Alumna publishes “Black Broadway in Washington, D.C.”

The Collegian recently had the opportunity to speak with author and journalist Briana Thomas following the release of her first book, “Black Broadway in Washington, D.C.” Thomas received her bachelor’s degree in English and communication studies at Greensboro College while also serving as editor for “The Collegian.”

After receiving her master’s in journalism from the Philip Merrill College of Journalism at the University of Maryland, College Park, Thomas completed an internship at the “Washingtonian” magazine. A piece she wrote about the African-American history of U Street, aka Black Broadway, caught the attention of a publisher who wanted her to expand the article into her first book.

When most people think of Broadway, they think of New York City. However, Washington, DC, has a Broadway history of its own. Thomas wrote “Black Broadway” about the African-American community that turned Washington’s Greater U Street into a hub for nightlife, business and political activism. At that time, Jim Crow laws were in effect that prevented African Americans in D.C. from frequenting public places outside of Black Broadway. As Thomas describes, many significant figures, such as jazz musician Duke Ellington, grew up in this community.

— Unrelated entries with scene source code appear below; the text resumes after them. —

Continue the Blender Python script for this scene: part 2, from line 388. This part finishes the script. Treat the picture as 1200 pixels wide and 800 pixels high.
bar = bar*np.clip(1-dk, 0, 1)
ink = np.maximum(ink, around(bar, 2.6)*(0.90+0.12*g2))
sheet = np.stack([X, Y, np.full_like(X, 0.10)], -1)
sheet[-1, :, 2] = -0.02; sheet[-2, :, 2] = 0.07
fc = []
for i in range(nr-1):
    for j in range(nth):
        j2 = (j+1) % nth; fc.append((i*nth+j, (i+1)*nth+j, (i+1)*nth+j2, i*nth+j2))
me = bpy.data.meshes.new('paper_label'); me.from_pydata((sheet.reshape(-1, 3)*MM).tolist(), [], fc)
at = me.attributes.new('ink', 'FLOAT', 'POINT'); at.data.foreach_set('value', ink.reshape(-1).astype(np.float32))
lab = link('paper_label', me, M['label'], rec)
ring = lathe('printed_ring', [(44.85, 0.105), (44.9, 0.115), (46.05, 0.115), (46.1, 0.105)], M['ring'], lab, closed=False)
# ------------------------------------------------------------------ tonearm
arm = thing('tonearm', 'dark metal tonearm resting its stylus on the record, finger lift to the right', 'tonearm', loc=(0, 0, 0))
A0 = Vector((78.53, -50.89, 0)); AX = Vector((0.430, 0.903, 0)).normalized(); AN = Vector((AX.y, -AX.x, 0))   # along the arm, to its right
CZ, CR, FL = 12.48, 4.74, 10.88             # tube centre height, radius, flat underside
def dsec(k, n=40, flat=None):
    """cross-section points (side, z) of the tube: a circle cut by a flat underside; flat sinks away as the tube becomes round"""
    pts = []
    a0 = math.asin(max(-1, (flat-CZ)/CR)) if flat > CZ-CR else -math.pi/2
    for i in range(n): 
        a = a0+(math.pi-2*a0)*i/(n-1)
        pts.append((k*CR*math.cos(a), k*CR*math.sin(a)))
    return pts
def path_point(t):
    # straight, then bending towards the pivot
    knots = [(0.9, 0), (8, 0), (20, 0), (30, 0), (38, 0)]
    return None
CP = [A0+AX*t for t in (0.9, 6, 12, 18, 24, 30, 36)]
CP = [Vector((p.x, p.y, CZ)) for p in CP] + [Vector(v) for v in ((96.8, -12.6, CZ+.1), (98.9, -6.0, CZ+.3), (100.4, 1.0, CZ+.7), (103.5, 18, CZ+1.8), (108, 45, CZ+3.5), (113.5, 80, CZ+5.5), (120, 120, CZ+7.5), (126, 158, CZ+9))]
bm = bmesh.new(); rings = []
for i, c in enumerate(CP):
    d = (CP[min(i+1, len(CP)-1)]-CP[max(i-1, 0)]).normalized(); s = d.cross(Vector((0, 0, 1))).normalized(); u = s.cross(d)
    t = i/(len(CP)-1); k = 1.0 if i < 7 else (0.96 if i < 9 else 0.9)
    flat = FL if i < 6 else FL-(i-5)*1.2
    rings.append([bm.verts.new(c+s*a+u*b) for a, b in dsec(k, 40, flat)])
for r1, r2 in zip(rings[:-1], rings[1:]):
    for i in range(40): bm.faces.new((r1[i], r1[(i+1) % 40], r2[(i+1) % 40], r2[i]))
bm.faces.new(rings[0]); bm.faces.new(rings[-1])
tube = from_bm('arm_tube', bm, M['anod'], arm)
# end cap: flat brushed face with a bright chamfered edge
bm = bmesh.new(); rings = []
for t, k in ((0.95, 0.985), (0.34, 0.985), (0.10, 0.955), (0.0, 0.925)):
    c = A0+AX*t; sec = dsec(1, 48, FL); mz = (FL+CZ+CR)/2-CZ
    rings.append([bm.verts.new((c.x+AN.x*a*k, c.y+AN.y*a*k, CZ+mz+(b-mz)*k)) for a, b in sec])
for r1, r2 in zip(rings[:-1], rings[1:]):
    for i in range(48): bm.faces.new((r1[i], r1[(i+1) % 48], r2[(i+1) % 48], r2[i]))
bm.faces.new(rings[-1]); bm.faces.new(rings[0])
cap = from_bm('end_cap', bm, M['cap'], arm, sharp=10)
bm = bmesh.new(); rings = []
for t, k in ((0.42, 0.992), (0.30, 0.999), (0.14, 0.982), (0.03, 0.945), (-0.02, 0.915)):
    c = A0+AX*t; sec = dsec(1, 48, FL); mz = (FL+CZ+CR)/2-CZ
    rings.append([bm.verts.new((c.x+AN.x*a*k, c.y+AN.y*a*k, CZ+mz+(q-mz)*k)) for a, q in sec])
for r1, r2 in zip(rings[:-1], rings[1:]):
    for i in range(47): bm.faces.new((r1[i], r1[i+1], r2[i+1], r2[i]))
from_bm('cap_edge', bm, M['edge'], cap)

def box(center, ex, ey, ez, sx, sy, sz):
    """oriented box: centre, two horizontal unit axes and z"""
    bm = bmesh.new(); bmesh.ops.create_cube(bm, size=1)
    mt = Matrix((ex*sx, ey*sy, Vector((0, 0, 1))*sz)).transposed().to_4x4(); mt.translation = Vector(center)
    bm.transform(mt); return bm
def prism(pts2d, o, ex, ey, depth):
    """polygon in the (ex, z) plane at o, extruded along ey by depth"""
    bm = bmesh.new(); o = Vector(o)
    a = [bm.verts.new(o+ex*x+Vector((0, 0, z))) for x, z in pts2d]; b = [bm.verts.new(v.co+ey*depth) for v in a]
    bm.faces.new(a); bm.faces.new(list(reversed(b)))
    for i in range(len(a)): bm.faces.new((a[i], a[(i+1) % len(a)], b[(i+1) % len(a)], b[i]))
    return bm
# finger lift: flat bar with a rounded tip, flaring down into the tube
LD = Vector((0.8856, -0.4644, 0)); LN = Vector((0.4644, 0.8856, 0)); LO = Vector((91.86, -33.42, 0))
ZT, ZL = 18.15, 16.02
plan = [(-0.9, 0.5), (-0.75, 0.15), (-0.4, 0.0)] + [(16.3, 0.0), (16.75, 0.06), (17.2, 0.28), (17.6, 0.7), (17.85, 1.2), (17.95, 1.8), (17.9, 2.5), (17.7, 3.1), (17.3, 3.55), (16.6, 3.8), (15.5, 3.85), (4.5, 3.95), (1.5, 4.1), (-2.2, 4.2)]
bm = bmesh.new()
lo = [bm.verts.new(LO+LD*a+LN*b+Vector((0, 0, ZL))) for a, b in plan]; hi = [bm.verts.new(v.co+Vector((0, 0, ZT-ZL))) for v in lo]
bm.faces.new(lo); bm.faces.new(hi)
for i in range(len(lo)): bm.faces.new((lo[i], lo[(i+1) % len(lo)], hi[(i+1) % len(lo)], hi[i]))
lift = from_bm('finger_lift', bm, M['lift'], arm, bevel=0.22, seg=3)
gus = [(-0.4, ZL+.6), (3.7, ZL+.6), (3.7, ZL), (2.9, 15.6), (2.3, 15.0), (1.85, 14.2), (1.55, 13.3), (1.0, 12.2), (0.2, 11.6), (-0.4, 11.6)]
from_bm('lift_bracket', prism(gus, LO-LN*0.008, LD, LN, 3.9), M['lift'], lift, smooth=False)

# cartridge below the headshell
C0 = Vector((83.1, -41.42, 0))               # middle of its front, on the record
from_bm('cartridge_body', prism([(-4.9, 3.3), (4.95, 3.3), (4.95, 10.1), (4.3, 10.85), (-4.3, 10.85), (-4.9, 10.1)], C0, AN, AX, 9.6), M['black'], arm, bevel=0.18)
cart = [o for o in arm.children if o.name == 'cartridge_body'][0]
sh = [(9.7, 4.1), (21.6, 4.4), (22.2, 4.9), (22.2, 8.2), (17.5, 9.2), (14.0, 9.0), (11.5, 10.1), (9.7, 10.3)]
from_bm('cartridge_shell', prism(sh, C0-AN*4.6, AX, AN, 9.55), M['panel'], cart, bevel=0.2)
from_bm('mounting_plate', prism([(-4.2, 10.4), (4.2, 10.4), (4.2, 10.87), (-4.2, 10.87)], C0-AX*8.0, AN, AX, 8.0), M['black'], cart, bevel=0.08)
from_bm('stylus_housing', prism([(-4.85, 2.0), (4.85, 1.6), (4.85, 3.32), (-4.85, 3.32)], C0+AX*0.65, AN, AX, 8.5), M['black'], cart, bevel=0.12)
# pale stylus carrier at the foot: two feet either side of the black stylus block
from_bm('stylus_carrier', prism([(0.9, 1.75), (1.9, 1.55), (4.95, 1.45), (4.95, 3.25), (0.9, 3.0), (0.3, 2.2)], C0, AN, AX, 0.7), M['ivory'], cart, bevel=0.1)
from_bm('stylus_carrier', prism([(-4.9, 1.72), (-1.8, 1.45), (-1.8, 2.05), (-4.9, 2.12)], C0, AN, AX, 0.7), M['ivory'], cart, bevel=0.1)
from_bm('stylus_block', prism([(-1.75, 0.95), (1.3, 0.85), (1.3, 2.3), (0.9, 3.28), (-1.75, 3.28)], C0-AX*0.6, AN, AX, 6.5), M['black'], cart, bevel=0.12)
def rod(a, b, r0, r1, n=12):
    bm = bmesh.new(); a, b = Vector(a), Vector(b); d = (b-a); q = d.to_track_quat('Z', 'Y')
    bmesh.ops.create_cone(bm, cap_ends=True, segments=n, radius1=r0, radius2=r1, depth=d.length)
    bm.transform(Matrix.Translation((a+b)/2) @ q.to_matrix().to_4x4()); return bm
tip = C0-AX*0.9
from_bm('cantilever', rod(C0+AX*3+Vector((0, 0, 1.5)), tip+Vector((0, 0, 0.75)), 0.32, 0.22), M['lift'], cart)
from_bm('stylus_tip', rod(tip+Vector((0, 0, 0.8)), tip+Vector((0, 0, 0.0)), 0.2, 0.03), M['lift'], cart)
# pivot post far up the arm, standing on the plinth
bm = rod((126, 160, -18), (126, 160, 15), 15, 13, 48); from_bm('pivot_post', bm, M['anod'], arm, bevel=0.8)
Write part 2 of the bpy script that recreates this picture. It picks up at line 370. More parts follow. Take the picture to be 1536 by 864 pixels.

Thomas hopes that “Black Broadway” will inspire readers in the present day. She addresses the issues that large cities face with gentrification.

As gentrification took place on U Street, the property value went up, but it came at a price: much of the history of the area was removed in the process. Thomas writes that out of the approximate 300 black-owned businesses that existed there in the early 1900s, only three remain today. She hopes that her book will bring awareness to the changes that are taking place and preserve the history of U Street.

Asked about the experience of publishing her first book, Thomas says that “publishing something you are passionate about is very fulfilling and makes it an enjoyable process.” She adds that Greensboro College was instrumental in helping her achieve her goals.

While at GC, she kept busy in various student activities including student government, the UAAS, cheerleading and “The Collegian,” among others. Throughout her undergraduate years at Greensboro, Thomas discovered her passion for journalism and started on the path that ultimately led to the publication of her first book.

“Black Broadway in Washington, D.C.” by Briana Thomas is available for purchase at local bookstores as well as Amazon, where it recently made Top 10 on their Best Sellers list in Artist and Architect Biographies. You can also hear from Thomas herself as she will be the First Citizens Bank Global Communication Center Visiting Writer at Greensboro College later this semester. Furthermore, she is looking forward to her upcoming book talk at Politics and Prose Bookstore, which will be recorded and will air on PBS.

As a final thought, Thomas offers these words of encouragement to current GC students: “Whatever you are passionate about, stick with it! Make connections and be a good person, and you will be surprised what doors will open for you.”